Supplied material:
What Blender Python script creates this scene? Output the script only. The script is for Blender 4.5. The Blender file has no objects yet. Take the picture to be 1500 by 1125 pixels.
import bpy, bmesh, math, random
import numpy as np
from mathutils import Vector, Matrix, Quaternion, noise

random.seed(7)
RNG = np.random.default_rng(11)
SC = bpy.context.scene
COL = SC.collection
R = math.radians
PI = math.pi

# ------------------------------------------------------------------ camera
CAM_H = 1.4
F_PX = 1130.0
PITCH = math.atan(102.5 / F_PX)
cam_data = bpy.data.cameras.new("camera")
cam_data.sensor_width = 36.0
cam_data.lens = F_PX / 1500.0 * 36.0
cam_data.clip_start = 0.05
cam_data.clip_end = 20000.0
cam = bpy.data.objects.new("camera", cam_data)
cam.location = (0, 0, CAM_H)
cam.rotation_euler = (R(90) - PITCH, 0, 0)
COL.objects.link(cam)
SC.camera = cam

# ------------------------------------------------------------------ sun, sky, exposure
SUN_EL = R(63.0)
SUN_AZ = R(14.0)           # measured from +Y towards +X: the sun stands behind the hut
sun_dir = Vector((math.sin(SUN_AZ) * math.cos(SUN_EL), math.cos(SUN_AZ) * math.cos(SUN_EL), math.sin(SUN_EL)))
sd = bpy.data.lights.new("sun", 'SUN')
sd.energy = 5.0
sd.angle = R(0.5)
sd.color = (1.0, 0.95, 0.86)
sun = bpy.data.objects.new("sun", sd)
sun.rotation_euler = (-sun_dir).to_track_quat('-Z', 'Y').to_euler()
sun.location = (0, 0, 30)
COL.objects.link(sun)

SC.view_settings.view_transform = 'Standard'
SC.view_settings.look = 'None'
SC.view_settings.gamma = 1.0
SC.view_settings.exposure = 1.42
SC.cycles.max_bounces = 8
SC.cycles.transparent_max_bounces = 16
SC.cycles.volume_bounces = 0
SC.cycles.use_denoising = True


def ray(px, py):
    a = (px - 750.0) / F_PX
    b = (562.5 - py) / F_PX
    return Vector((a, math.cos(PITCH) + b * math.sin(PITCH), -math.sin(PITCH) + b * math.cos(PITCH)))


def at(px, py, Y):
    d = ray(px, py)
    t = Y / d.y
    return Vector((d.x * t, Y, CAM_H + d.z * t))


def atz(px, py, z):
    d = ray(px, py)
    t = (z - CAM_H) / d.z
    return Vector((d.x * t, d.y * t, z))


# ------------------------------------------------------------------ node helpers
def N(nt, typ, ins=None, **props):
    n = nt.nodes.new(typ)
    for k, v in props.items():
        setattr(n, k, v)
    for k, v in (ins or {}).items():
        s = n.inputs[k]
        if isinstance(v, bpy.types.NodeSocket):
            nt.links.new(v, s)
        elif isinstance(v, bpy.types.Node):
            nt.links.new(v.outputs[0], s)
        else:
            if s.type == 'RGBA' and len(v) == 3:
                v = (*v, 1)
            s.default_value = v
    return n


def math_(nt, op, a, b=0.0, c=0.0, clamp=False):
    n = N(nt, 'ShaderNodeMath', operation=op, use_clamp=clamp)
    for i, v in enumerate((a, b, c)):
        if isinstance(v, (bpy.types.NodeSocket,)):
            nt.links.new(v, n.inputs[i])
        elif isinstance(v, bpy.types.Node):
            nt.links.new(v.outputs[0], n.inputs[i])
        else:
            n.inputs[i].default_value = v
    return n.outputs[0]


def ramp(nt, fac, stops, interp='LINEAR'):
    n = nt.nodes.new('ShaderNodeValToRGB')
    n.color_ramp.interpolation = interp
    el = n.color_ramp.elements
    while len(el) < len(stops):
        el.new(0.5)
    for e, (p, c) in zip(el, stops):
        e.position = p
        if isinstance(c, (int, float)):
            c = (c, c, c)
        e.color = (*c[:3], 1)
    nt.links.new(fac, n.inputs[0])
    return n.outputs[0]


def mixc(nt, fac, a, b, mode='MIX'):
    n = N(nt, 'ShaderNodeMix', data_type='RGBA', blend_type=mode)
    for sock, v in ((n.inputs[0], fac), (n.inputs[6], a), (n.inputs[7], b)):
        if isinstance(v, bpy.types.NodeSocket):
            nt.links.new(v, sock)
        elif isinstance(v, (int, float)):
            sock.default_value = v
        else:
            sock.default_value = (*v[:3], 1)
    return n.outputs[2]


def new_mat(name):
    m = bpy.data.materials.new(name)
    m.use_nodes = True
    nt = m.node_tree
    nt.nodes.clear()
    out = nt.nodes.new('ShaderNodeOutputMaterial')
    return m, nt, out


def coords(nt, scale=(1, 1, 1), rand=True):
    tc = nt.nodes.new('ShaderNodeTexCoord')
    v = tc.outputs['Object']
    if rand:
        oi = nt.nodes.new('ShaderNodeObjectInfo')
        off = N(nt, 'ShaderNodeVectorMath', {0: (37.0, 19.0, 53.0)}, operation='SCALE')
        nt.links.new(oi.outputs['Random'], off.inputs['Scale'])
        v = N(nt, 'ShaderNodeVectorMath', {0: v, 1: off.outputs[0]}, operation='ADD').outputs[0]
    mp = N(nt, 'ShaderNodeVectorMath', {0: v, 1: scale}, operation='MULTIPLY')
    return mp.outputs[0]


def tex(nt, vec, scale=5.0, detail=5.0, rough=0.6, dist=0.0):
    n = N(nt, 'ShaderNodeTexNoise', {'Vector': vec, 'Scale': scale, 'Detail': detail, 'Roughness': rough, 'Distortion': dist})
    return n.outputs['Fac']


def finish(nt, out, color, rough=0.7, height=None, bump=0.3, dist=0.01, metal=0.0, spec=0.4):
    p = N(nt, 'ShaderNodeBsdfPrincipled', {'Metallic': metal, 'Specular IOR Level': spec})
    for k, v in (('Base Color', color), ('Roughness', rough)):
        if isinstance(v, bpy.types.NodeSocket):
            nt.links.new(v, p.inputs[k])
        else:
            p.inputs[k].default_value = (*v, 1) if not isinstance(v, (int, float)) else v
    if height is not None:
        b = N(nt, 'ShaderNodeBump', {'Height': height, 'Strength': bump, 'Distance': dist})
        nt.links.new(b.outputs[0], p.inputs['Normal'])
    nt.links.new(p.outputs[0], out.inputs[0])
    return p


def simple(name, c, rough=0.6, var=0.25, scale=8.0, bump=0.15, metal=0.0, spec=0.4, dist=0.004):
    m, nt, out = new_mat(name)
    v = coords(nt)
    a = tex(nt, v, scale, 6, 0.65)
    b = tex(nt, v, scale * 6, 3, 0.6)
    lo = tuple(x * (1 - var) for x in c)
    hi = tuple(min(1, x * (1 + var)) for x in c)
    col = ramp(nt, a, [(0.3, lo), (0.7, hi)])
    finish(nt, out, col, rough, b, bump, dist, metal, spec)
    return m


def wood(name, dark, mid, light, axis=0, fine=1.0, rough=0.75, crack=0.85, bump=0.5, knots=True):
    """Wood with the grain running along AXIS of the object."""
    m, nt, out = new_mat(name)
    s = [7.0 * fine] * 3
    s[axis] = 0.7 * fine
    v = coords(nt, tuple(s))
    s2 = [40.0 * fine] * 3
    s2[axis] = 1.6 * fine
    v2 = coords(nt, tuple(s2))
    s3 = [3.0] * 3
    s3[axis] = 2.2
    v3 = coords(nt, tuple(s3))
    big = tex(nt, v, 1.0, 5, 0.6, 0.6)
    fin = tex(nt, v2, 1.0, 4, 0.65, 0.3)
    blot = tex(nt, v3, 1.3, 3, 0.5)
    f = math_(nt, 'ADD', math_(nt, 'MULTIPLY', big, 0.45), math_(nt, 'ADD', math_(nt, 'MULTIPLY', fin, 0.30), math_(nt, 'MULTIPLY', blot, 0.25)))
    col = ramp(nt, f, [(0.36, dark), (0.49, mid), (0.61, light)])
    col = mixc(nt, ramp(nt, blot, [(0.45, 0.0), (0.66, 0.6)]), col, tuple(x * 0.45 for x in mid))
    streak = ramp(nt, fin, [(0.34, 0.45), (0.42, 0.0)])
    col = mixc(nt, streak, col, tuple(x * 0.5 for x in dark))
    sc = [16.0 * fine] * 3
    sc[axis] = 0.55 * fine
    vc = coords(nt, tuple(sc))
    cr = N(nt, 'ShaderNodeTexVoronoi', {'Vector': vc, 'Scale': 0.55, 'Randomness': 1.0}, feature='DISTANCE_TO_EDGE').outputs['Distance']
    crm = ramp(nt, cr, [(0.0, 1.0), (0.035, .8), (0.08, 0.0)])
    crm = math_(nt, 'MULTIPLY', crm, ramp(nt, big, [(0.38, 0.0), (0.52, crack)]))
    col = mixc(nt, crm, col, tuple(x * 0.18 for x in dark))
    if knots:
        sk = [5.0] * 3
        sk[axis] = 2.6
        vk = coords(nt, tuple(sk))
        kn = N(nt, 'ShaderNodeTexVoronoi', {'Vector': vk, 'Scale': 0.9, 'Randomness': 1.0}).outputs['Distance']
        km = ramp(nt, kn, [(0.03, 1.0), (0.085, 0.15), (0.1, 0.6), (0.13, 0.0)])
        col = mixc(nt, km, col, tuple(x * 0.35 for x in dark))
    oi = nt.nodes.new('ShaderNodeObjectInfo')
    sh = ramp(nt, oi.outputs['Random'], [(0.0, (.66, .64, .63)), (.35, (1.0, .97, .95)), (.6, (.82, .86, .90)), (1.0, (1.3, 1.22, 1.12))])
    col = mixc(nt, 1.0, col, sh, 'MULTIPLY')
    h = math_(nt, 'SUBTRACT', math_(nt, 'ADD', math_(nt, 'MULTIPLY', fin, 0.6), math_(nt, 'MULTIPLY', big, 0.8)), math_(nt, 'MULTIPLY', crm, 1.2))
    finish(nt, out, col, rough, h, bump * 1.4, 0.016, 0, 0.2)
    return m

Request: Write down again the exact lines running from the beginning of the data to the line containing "from mathutils import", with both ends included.

Completed task:
What Blender Python script creates this scene? Output the script only. The script is for Blender 4.5. The Blender file has no objects yet. Take the picture to be 1500 by 1125 pixels.
import bpy, bmesh, math, random
import numpy as np
from mathutils import Vector, Matrix, Quaternion, noise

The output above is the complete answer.